Demolition of the old coroners complex is expected to start in the next few months to make way for a new NSW Ambulance superstation.
NSW Health Minister Brad Hazzard said the old morgue and coroners court “reeked of sadness” where loved ones visited in the “most horrendous of circumstances”.
“It’s 50 years of everything that’s been dark and horrible in Sydney’s history but it’s also been the place where staff dutifully, for many years, tried to find the answers for people and did it with a real commitment of trying to give family members a sense of closure,” he said.
“It’s a complete transformation to think that what will now happen is there will be lifesaving paramedics ensuring that hopefully as many as possible don’t end up in a similar situation.”
The Sunday Telegraph was given an exclusive tour of the now-empty NSW Coroners Court and morgue before demolition teams begin moving in.
The oaths are still stuck to the tables in the two Coroners Court while downstairs in the mortuary, the shelves of the Bone Room – which once housed 250 sets of human remains whose origin was unknown – are now empty.
Former NSW homicide detective Gary Jubelin can recall the “feeling of death” at the two-level complex.
He spent years inside the morgue, using eucalyptus oil to mask the odours as he stood next to pathologists examining bodies.
“When you went there, you felt there’s nothing happy that comes out of this place,” Mr Jubelin said.

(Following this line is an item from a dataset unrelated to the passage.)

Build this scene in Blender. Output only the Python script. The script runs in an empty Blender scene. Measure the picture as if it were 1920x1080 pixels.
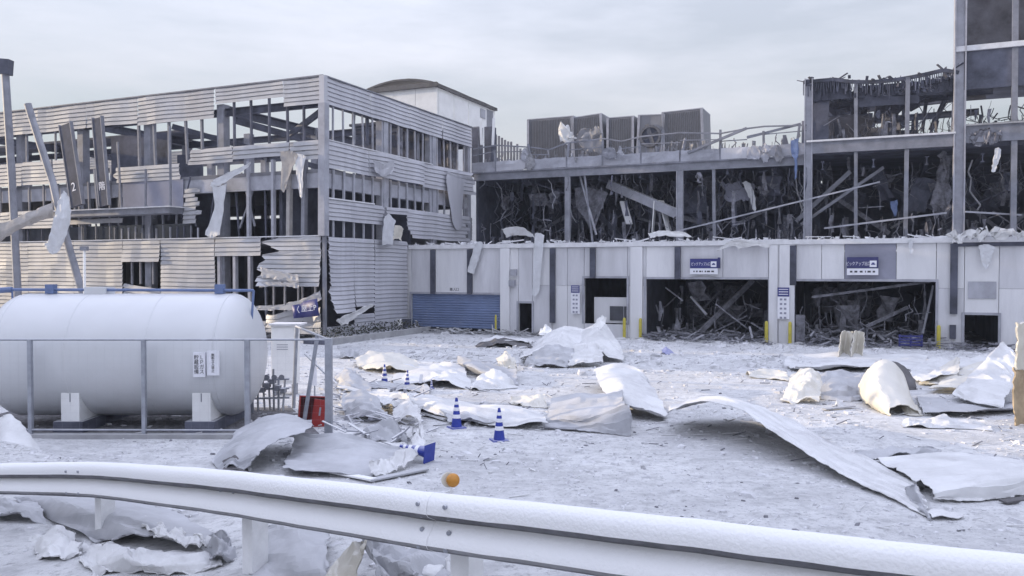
import bpy, math, random
from mathutils import Vector, Matrix, noise
R = math.radians
rnd = random.Random(7)
scene = bpy.context.scene
COL = scene.collection

# ------------------------------------------------------------------ camera
F, CAMH, HOR = 1560.0, 3.8, 508.0            # focal length in photo pixels, eye height, horizon row
PIT = math.atan((540 - HOR) / F)
cd = bpy.data.cameras.new('camera'); cd.sensor_width = 36; cd.lens = 36 * F / 1920
cd.clip_start = 0.05; cd.clip_end = 3000
cam = bpy.data.objects.new('camera', cd); COL.objects.link(cam)
cam.location = (0, 0, CAMH); cam.rotation_euler = (math.pi / 2 - PIT, 0, 0)
scene.camera = cam
# ------------------------------------------------------------------ sky, sun, exposure
SUN_DIR = Vector((-0.95, 0.30, 0.0)).normalized()
SUN_EL = 9.0
SUN_AZ = math.atan2(SUN_DIR.x, SUN_DIR.y)
world = bpy.data.worlds.new('World'); scene.world = world; world.use_nodes = True
wn, wl = world.node_tree.nodes, world.node_tree.links
wn.clear()
sky = wn.new('ShaderNodeTexSky'); sky.sky_type = 'NISHITA'; sky.sun_disc = False
sky.sun_elevation = R(SUN_EL); sky.sun_rotation = SUN_AZ; sky.air_density = 1.0; sky.dust_density = 0.7; sky.ozone_density = 1.6
tc = wn.new('ShaderNodeTexCoord')
mp = wn.new('ShaderNodeMapping'); mp.inputs['Scale'].default_value = (1.0, 1.0, 4.5); mp.inputs['Rotation'].default_value = (0.12, 0.1, 0)
nz = wn.new('ShaderNodeTexNoise'); nz.inputs['Scale'].default_value = 2.3; nz.inputs['Detail'].default_value = 7; nz.inputs['Roughness'].default_value = 0.55
cr = wn.new('ShaderNodeMapRange'); cr.inputs[1].default_value = 0.36; cr.inputs[2].default_value = 0.66; cr.inputs[3].default_value = 0.60; cr.inputs[4].default_value = 1.0
mx = wn.new('ShaderNodeMix'); mx.data_type = 'RGBA'
el = wn.new('ShaderNodeSeparateXYZ'); er = wn.new('ShaderNodeMapRange'); er.inputs[1].default_value = 0.12; er.inputs[2].default_value = 0.85
zc = wn.new('ShaderNodeMix'); zc.data_type = 'RGBA'          # overcast veil: brighter and bluer overhead, as such skies are
zc.inputs['A'].default_value = (5.3, 5.4, 5.6, 1); zc.inputs['B'].default_value = (14.2, 15.2, 19.4, 1)
wl.new(tc.outputs['Generated'], el.inputs[0]); wl.new(el.outputs['Z'], er.inputs[0]); wl.new(er.outputs[0], zc.inputs['Factor']); wl.new(zc.outputs['Result'], mx.inputs['B'])
bg = wn.new('ShaderNodeBackground'); bg.inputs['Strength'].default_value = 0.12
wo = wn.new('ShaderNodeOutputWorld')
wl.new(tc.outputs['Generated'], mp.inputs['Vector']); wl.new(mp.outputs['Vector'], nz.inputs['Vector'])
wl.new(nz.outputs[0], cr.inputs[0]); wl.new(cr.outputs[0], mx.inputs['Factor'])
wl.new(sky.outputs['Color'], mx.inputs['A']); wl.new(mx.outputs['Result'], bg.inputs['Color'])
wl.new(bg.outputs['Background'], wo.inputs['Surface'])
sd = bpy.data.lights.new('sun', 'SUN'); sd.energy = 5.0; sd.angle = R(0.6); sd.color = (1.0, 0.82, 0.58)
so = bpy.data.objects.new('sun', sd); COL.objects.link(so)
sdir = Vector((SUN_DIR.x * math.cos(R(SUN_EL)), SUN_DIR.y * math.cos(R(SUN_EL)), math.sin(R(SUN_EL))))
so.rotation_euler = sdir.to_track_quat('Z', 'Y').to_euler(); so.location = (-40, 20, 30)
scene.view_settings.view_transform = 'Standard'; scene.view_settings.look = 'None'
scene.view_settings.gamma = 1; scene.view_settings.exposure = 0.10
scene.cycles.max_bounces = 6; scene.cycles.diffuse_bounces = 4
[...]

“At the Coroners Court there was always sadness – you could just feel the heaviness of the court where people are trying to find out what’s happened to their loved ones.
“Then you’ve got all the bodies underneath. There’s emotion right throughout the whole building.”
NSW Coronial services manager Don McLennan, who worked at Glebe but was now based at the new complex at Lidcombe, said former State Coroner John Abernethy described the morgue well.
“He said ‘the soul had gone but you’ve just got the bodies left’,” Mr McLennan said.